# GIVEN TASK
Go from the first line to the line with "from mathutils.geometry import" and return those lines verbatim, ends included.
## BEGIN
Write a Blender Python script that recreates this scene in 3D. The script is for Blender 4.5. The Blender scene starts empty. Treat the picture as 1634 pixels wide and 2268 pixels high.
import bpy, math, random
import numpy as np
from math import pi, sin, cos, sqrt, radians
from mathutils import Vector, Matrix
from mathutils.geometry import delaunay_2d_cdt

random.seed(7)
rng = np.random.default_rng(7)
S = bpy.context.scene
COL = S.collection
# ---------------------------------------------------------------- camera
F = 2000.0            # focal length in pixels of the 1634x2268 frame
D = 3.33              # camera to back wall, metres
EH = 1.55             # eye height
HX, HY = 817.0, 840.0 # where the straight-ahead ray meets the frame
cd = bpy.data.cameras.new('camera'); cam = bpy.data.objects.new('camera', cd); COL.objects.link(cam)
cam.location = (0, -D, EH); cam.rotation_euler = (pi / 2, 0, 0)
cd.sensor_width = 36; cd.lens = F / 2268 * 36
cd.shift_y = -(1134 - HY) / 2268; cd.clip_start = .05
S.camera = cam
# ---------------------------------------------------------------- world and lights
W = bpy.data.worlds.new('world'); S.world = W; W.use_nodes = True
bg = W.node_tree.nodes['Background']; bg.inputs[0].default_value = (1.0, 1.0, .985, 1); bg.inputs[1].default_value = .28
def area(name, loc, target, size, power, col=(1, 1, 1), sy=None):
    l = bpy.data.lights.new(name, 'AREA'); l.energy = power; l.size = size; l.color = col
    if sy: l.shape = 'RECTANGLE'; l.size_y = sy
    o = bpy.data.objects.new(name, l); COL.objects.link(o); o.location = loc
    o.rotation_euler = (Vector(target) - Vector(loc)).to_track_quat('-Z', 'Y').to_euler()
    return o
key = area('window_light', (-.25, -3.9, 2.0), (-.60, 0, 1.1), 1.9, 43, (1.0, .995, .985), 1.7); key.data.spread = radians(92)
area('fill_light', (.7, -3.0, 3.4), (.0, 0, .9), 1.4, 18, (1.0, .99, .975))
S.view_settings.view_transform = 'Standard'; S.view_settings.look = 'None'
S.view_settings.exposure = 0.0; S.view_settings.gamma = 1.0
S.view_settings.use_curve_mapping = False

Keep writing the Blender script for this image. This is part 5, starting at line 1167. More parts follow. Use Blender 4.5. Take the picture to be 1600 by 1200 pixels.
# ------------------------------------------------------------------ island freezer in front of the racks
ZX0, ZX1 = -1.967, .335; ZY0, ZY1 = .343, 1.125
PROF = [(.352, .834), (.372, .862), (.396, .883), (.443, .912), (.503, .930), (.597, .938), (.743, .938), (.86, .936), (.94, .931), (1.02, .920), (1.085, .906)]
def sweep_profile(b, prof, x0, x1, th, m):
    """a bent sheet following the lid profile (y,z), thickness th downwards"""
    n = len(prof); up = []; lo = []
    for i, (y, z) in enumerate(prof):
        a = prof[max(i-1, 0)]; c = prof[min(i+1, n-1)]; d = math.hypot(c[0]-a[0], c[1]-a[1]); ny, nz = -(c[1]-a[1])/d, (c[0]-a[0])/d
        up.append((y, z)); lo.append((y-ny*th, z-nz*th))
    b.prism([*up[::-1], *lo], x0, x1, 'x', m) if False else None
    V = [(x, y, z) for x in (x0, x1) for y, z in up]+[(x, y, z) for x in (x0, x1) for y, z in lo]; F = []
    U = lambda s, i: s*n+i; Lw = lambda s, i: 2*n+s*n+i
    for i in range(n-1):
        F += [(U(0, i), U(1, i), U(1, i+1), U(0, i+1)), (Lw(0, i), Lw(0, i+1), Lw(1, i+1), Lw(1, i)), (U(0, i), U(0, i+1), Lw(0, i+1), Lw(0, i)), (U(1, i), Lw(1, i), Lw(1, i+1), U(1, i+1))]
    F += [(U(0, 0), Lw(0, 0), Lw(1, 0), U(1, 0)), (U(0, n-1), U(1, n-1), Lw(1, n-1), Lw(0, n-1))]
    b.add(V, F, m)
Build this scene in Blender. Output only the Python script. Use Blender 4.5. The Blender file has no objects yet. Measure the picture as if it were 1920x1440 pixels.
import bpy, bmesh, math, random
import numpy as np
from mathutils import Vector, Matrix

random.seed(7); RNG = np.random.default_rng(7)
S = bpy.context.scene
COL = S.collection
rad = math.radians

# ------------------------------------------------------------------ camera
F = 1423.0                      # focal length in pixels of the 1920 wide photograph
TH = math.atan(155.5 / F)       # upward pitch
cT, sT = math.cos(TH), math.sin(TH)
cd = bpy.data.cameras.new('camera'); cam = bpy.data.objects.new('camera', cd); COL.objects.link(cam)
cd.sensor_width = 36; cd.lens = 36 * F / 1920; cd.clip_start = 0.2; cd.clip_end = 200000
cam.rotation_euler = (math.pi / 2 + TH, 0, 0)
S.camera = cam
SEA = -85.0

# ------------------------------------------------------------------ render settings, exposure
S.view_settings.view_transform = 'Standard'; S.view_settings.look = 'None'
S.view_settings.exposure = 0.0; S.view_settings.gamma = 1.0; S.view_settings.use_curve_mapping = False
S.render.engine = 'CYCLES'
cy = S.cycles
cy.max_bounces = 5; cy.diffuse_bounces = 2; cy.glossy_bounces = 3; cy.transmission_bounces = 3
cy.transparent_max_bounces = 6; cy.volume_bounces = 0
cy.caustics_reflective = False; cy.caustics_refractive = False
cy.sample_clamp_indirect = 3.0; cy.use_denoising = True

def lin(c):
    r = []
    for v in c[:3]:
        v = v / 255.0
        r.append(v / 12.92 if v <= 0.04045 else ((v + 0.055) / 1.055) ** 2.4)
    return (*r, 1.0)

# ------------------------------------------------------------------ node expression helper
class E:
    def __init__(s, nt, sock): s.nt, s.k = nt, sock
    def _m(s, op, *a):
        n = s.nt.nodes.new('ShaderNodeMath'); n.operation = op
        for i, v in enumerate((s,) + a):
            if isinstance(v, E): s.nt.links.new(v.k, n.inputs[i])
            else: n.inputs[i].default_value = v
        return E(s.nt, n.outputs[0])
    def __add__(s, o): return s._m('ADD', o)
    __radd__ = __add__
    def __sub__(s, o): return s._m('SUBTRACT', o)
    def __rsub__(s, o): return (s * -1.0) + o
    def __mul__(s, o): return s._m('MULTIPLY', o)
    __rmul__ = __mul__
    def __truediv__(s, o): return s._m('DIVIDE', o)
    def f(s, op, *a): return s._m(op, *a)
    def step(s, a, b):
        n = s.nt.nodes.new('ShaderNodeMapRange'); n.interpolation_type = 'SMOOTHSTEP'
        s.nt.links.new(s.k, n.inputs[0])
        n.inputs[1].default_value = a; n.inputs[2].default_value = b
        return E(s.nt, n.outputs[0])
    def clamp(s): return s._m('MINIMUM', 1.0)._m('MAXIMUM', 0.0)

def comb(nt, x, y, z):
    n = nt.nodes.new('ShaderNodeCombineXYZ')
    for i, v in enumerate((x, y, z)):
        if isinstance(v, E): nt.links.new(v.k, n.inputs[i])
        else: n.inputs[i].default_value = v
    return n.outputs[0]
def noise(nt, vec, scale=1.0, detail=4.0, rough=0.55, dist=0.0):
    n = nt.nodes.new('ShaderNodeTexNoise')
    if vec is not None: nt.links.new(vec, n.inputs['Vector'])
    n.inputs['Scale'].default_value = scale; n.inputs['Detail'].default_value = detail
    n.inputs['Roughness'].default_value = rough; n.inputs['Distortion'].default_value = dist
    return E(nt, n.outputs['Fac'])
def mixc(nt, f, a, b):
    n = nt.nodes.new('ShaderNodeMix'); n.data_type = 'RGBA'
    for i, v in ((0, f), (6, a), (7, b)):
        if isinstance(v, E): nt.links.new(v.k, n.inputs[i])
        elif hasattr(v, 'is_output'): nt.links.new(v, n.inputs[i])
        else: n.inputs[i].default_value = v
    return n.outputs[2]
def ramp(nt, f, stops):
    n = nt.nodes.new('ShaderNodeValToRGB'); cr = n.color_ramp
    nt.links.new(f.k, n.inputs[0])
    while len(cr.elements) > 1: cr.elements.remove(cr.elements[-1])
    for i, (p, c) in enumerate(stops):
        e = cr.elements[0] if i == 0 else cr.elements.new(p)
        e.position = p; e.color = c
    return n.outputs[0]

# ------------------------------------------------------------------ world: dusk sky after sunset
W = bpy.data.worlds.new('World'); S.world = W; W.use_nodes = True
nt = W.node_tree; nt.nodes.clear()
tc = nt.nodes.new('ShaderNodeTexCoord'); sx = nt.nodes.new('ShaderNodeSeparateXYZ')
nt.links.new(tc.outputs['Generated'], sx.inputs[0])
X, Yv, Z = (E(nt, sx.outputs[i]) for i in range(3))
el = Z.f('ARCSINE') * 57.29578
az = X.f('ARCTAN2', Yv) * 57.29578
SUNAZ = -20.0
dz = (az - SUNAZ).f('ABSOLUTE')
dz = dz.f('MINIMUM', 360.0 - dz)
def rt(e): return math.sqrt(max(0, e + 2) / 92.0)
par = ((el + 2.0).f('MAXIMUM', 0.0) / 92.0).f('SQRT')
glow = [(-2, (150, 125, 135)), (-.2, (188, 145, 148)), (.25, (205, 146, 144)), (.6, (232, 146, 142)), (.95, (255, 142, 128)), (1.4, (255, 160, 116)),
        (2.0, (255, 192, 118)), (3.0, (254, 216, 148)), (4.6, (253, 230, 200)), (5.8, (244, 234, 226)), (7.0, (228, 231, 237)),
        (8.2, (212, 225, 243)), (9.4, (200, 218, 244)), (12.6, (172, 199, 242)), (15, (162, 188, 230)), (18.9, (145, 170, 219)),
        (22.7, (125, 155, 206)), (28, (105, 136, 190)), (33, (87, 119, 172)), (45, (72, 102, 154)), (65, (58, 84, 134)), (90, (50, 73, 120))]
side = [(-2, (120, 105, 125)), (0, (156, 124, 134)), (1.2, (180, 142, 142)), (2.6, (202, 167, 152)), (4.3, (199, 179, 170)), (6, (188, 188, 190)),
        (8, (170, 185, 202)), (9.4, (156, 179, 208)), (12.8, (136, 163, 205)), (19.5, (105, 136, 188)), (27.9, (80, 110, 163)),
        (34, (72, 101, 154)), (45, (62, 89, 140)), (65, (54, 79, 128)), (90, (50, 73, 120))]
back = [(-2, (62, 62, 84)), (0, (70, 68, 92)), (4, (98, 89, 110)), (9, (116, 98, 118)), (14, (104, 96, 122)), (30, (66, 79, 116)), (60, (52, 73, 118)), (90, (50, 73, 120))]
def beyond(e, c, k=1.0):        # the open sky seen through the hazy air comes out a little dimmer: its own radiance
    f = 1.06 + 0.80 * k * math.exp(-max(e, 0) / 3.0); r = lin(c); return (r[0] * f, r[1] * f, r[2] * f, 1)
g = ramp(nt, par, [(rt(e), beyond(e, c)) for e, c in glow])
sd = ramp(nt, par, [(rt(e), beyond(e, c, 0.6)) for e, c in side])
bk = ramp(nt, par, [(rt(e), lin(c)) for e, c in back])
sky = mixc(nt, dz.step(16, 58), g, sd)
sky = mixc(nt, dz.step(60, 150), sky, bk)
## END
# SOLUTION
Write a Blender Python script that recreates this scene in 3D. The script is for Blender 4.5. The Blender scene starts empty. Treat the picture as 1634 pixels wide and 2268 pixels high.
import bpy, math, random
import numpy as np
from math import pi, sin, cos, sqrt, radians
from mathutils import Vector, Matrix
from mathutils.geometry import delaunay_2d_cdt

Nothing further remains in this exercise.